- THE EXERCISE -
The lines from the top of the material below through the line containing "from mathutils import" are to be printed exactly, with pictures omitted.
_ _ _ _
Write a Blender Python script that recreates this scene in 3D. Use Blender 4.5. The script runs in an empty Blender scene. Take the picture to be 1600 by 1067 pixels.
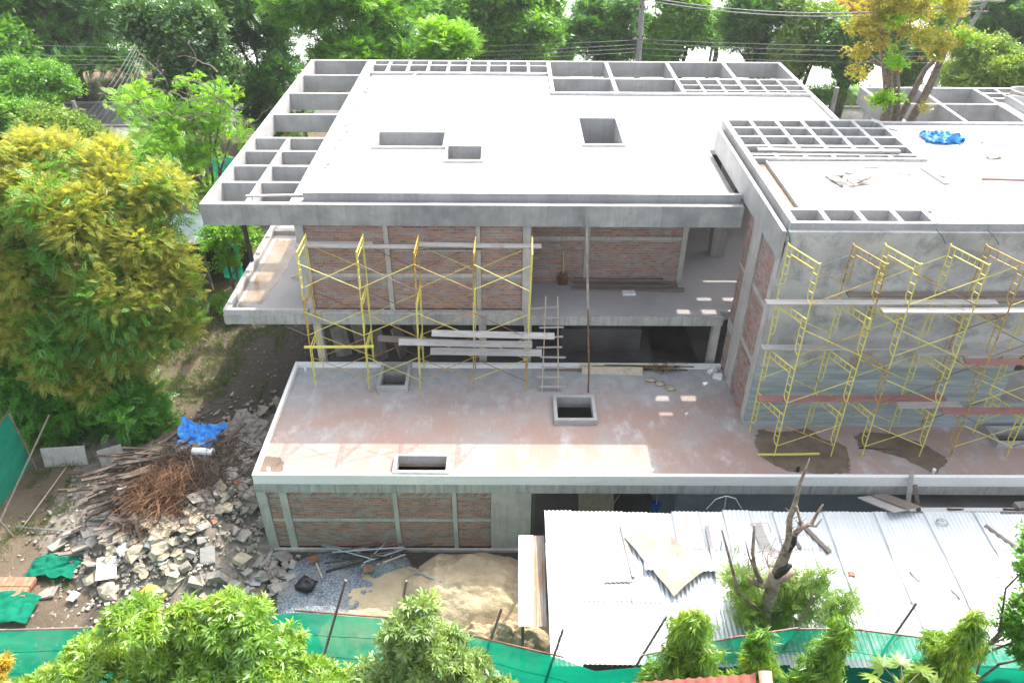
import bpy, math, random
import numpy as np
from mathutils import Vector, Matrix, noise as mnoise

scene = bpy.context.scene
C = scene.collection
# ------------------------------------------------------------------ camera
F, PITCH, YAW, ROLL, HC = 1210.17, .60732, .00548, .0075, 16.6
def _axes():
    cy, sy = math.cos(YAW), math.sin(YAW)
    r = np.array([cy, -sy, 0]); fh = np.array([sy, cy, 0]); u = np.array([0, 0, 1.])
    f = fh*math.cos(PITCH)-u*math.sin(PITCH); up = fh*math.sin(PITCH)+u*math.cos(PITCH)
    c, s = math.cos(ROLL), math.sin(ROLL)
    return np.array([r*c+up*s, -r*s+up*c, f])
MR = _axes()
cam_d = bpy.data.cameras.new('camera'); cam = bpy.data.objects.new('camera', cam_d); C.objects.link(cam)
cam_d.sensor_width = 36; cam_d.lens = F/1600*36; cam_d.clip_end = 5000; cam_d.clip_start = .5
mw = Matrix.Identity(4)
for i in range(3):
    mw[i][0] = MR[0][i]; mw[i][1] = MR[1][i]; mw[i][2] = -MR[2][i]
mw[2][3] = HC
cam.matrix_world = mw; scene.camera = cam
# ------------------------------------------------------------------ light
SUN = Vector((.445, .73, 1)).normalized()
EL = math.asin(SUN.z)
w = bpy.data.worlds.new('World'); scene.world = w; w.use_nodes = True
wn = w.node_tree.nodes; sky = wn.new('ShaderNodeTexSky'); sky.sky_type = 'NISHITA'; sky.sun_disc = False
sky.sun_elevation = EL; sky.sun_rotation = math.atan2(.445, .73); sky.dust_density = 5.0; sky.air_density = 1.0; sky.ozone_density = .6
bg = wn['Background']; bg.inputs[1].default_value = .15
hs = wn.new('ShaderNodeHueSaturation'); hs.inputs['Saturation'].default_value = .42
w.node_tree.links.new(sky.outputs[0], hs.inputs['Color']); w.node_tree.links.new(hs.outputs[0], bg.inputs[0])
sl = bpy.data.lights.new('sun', 'SUN'); sl.energy = 2.0; sl.angle = math.radians(.6); sl.color = (1, .91, .79)
so = bpy.data.objects.new('sun', sl); C.objects.link(so); so.rotation_euler = SUN.to_track_quat('Z', 'Y').to_euler()
scene.view_settings.view_transform = 'Standard'; scene.view_settings.look = 'None'
scene.view_settings.gamma = 1; scene.view_settings.use_curve_mapping = False
scene.view_settings.exposure = 1.86
scene.render.engine = 'CYCLES'

# ------------------------------------------------------------------ helpers
def ray(px, py):
    return MR.T @ np.array([(px-800)/F, -(py-533.5)/F, 1.])
def at(px, py, Y):
    r = ray(px, py); p = np.array([0, 0, HC])+r*(Y/r[1]); return Vector(p)
def atz(px, py, z):
    r = ray(px, py); p = np.array([0, 0, HC])+r*((z-HC)/r[2]); return Vector(p)

def tag(o, label=None, cat=None, group=None, kind=None):
    if label: o['label'] = label
    if cat: o['category'] = cat
    if group: o['group'] = group
    if kind: o['kind'] = kind
    return o
def empty(name, label, cat, loc=(0, 0, 0), group=None):
    o = bpy.data.objects.new(name, None); C.objects.link(o); o.location = loc; o.empty_display_size = .2
    return tag(o, label, cat, group)
def adopt(o, parent):
    o.parent = parent
    if parent is not None: o.matrix_parent_inverse = Matrix.Translation(parent_world(parent)).inverted()
def parent_world(p):
    v = Vector(p.location)
    return v   # roots carry only a translation; parts have identity transforms relative to world
def world_shift(p):
    # total translation of a parent chain
    return p['_w'] if p is not None and '_w' in p else (Vector(p.location) if p is not None else Vector((0, 0, 0)))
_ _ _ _
- WRITTEN ANSWER -
Write a Blender Python script that recreates this scene in 3D. Use Blender 4.5. The script runs in an empty Blender scene. Take the picture to be 1600 by 1067 pixels.
import bpy, math, random
import numpy as np
from mathutils import Vector, Matrix, noise as mnoise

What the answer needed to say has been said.